A man in a peach tunic held up a sign with our name on it. He took my bag and we followed him to his van, then through crazy traffic – cars, motorcycles and donkey carts miraculously finding their places while the old walls of the city and snippets of Marrakech zipped past our windows, filling our heads with images of life so different from our own.

"Are you Brice?" I asked our driver.

A man named Brice and I had corresponded over the internet when we arranged to rent our riad.

"Yes." Then silence. I assumed he spoke no English. Maybe GoogleTranslate had written his emails.

He parked the van and from nowhere a wheelbarrow appeared. Brice tossed our bags in, exchanged a few words with its owner, and disappeared into the crowd.
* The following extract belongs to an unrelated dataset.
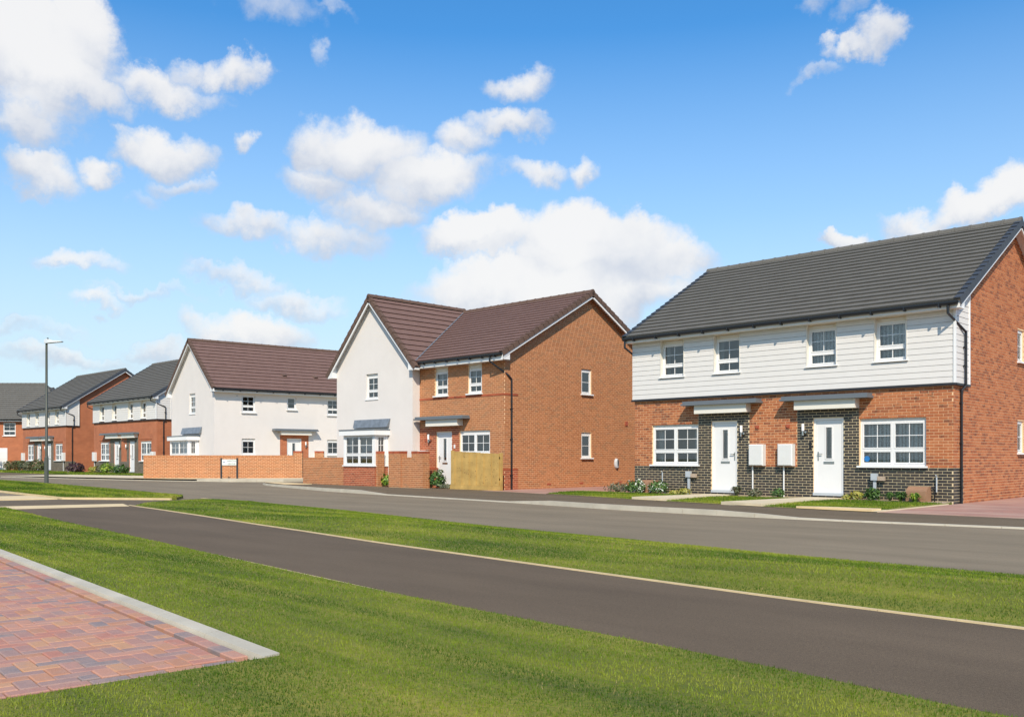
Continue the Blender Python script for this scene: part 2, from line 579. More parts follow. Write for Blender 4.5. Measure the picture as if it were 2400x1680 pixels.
class MB:
    def __init__(s):
        s.v, s.f, s.a = [], [], []

    def poly(s, pts, rnd=0.0):
        i = len(s.v)
        s.v.extend([tuple(p) for p in pts])
        s.f.append(tuple(range(i, i + len(pts))))
        s.a.append(rnd)

    def hexa(s, p, rnd=0.0, skip=()):
        """p: 8 corners, 0-3 one end face, 4-7 the other"""
        i = len(s.v)
        s.v.extend([tuple(q) for q in p])
        for k, f in enumerate(((0, 1, 2, 3), (7, 6, 5, 4), (0, 4, 5, 1), (1, 5, 6, 2), (2, 6, 7, 3), (3, 7, 4, 0))):
            if k in skip:
                continue
            s.f.append(tuple(i + j for j in f))
            s.a.append(rnd)

    def box(s, x0, x1, y0, y1, z0, z1, rnd=0.0):
        s.hexa([(x0, y0, z0), (x1, y0, z0), (x1, y1, z0), (x0, y1, z0), (x0, y0, z1), (x1, y0, z1), (x1, y1, z1), (x0, y1, z1)], rnd)

    def tube(s, pts, r, n=8, rnd=0.0, caps=True):
        pts = [Vector(p) for p in pts]
        rr = r if isinstance(r, (list, tuple)) else [r] * len(pts)
        rings = []
        e1 = None
        for k, p in enumerate(pts):
            if k == 0:
                t = pts[1] - p
            elif k == len(pts) - 1:
                t = p - pts[k - 1]
            else:
                t = (pts[k + 1] - p).normalized() + (p - pts[k - 1]).normalized()
            t.normalize()
            if e1 is None:
                up = Vector((0, 0, 1)) if abs(t.z) < .9 else Vector((1, 0, 0))
                e1 = t.cross(up).normalized()
            else:
                e1 = (e1 - t * e1.dot(t)).normalized()
            e2 = t.cross(e1)
            i = len(s.v)
            for j in range(n):
                a = 2 * math.pi * j / n
                s.v.append(tuple(p + (e1 * math.cos(a) + e2 * math.sin(a)) * rr[k]))
            rings.append(i)
        for a, b in zip(rings, rings[1:]):
            for j in range(n):
                s.f.append((a + j, a + (j + 1) % n, b + (j + 1) % n, b + j))
                s.a.append(rnd)
        if caps:
            s.f.append(tuple(range(rings[0], rings[0] + n)))
            s.a.append(rnd)
            s.f.append(tuple(range(rings[-1], rings[-1] + n)))
            s.a.append(rnd)

    def mesh(s, name, mat):
        me = bpy.data.meshes.new(name)
        me.from_pydata(s.v, [], s.f)
        at = me.attributes.new('rnd', 'FLOAT', 'FACE')
        at.data.foreach_set('value', s.a)
        me.materials.append(MAT[mat])
        me.update()
        return me

    def build(s, name, mat, parent=None, kind=None, smooth=False):
        if not s.f:
            return None
        me = s.mesh(name, mat)
        if smooth:
            me.polygons.foreach_set('use_smooth', [True] * len(me.polygons))
        return link(name, me, parent, kind)


def link(name, me, parent=None, kind=None):
    o = bpy.data.objects.new(name, me)
    COL.objects.link(o)
    if parent is not None:
        o.parent = parent
    if kind:
        o['kind'] = kind
    return o


def thing(name, label, cat, loc=(0, 0, 0), rz=0.0, group=None):
    o = bpy.data.objects.new(name, None)
    COL.objects.link(o)
    o.location = loc
    o.rotation_euler = (0, 0, rz)
    o.empty_display_size = .3
    tag(o, label, cat, group)
    return o


def tag(o, label, cat, group=None):
    o['label'] = label
    o['category'] = cat
    if group:
        o['group'] = group
    return o


class Face:
    """a vertical wall face: u to the right as seen from outside, z up, d outwards"""
    def __init__(s, o, a, n):
        s.o, s.a, s.n = Vector(o), Vector(a), Vector(n)

    def P(s, u, z, d=0.0):
        return s.o + s.a * u + s.n * d + Vector((0, 0, z))

    def box(s, mb, u0, u1, z0, z1, d0, d1, rnd=0.0, skip=()):
        P = s.P
        mb.hexa([P(u0, z0, d0), P(u1, z0, d0), P(u1, z1, d0), P(u0, z1, d0), P(u0, z0, d1), P(u1, z0, d1), P(u1, z1, d1), P(u0, z1, d1)], rnd, skip)


def subtract(seg, cuts):
    out = [seg]
    for c0, c1 in cuts:
        nxt = []
        for a, b in out:
            if c1 <= a or c0 >= b:
                nxt.append((a, b))
            else:
                if c0 > a:
                    nxt.append((a, c0))
                if c1 < b:
                    nxt.append((c1, b))
        out = nxt
    return out


def wall_shell(mb, F, W_, zb, zt, openings, reveal, gable=None):
    """flat wall with rectangular openings and their reveals; gable = (u_apex, z_apex)"""
    us = sorted({0, W_, *[o[0] for o in openings], *[o[1] for o in openings]})
    zs = sorted({zb, zt, *[min(o[2], zt) for o in openings], *[min(o[3], zt) for o in openings]})
    us = [u for u in us if 0 <= u <= W_]
    zs = [z for z in zs if zb <= z <= zt]
    for u0, u1 in zip(us, us[1:]):
        for z0, z1 in zip(zs, zs[1:]):
            um, zm = (u0 + u1) / 2, (z0 + z1) / 2
            if any(o[0] < um < o[1] and o[2] < zm < o[3] for o in openings):
                continue
            mb.poly([F.P(u0, z0), F.P(u1, z0), F.P(u1, z1), F.P(u0, z1)])
    if gable:
        mb.poly([F.P(0, zt), F.P(W_, zt), F.P(gable[0], gable[1])])
    for (u0, u1, z0, z1) in openings:
        for q in (((u0, z0), (u0, z1)), ((u1, z0), (u1, z1)), ((u0, z0), (u1, z0)), ((u0, z1), (u1, z1))):
            (a, b), (c, d) = q
            mb.poly([F.P(a, b, 0), F.P(c, d, 0), F.P(c, d, -reveal), F.P(a, b, -reveal)])


def lay_bricks(F, W_, zb, zt, regions, openings, gable=None, ztop=None, L=.225, Hc=.075, jt=.013, seed=1):
    """records (u0,u1,z0,z1,kind); regions(z) -> [(u0,u1,kind)]"""
    rr = random.Random(seed)
    out = []
    k = 0
    z = zb
    top = gable[1] if gable else zt
    while z < top - .02:
        z0, z1 = z + jt / 2, z + Hc - jt / 2
        zm = z + Hc / 2
        for (a, b, kind) in regions(zm):
            if gable and zm > zt:
                t = (zm - zt) / (gable[1] - zt)
                a, b = max(a, gable[0] * t), min(b, W_ - (W_ - gable[0]) * t)
                if b - a < .08:
                    continue
            cuts = [(o[0], o[1]) for o in openings if o[2] < zm < o[3]]
            u = a - (L / 2 if k % 2 else 0)
            while u < b:
                s = (max(u, a) + (jt / 2 if u >= a else 0), min(u + L, b) - (jt / 2 if u + L <= b else 0))
                for (p, q) in subtract(s, cuts):
                    if q - p > .03:
                        out.append((p, q, z0, z1, kind))
                u += L
        k += 1
        z += Hc
    return out


def brick_geo(mb, F, b, proud=.006, deep=.006, rnd=0.0):
    F.box(mb, b[0], b[1], b[2], b[3], -deep, proud, rnd, skip=(0,))


KM = {'red': 'brick_red', 'orange': 'brick_orange', 'rust': 'brick_rust', 'dark': 'brick_dark'}


def bricks_joined(recs, F, parent, seed=5, proud=.006):
    rr = random.Random(seed)
    by = {}
    for b in recs:
        by.setdefault(b[4], MB())
        brick_geo(by[b[4]], F, b, proud, .006, rr.random())
    for k, mb in by.items():
        mb.build('bricks', KM[k], parent, 'stuff')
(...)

Gary raced ahead to count our suitcases, anxious that nothing was left behind in the handoff, and then we followed this new stranger into the maze of passageways that presumably would lead us to our hotel.

A few seconds later, a man on a motorcycle pulled up, smiling, and took off his helmut. "I'm Brice," he said in perfect but heavily accented English. We shook hands before he sped off and we continued to follow the man with the wheel barrow, passing skinny stray cats, slices of watermelon, tapestries on hooks, incense burners and leather belts, watercolor paintings, hallways leading everywhere and finally to the intricately carved arched wooden door that lead to the sanitary of our riad.

There, Brice waited with something red, sweet, and icy in beautifully chilled glasses, our first welcome to Morocco.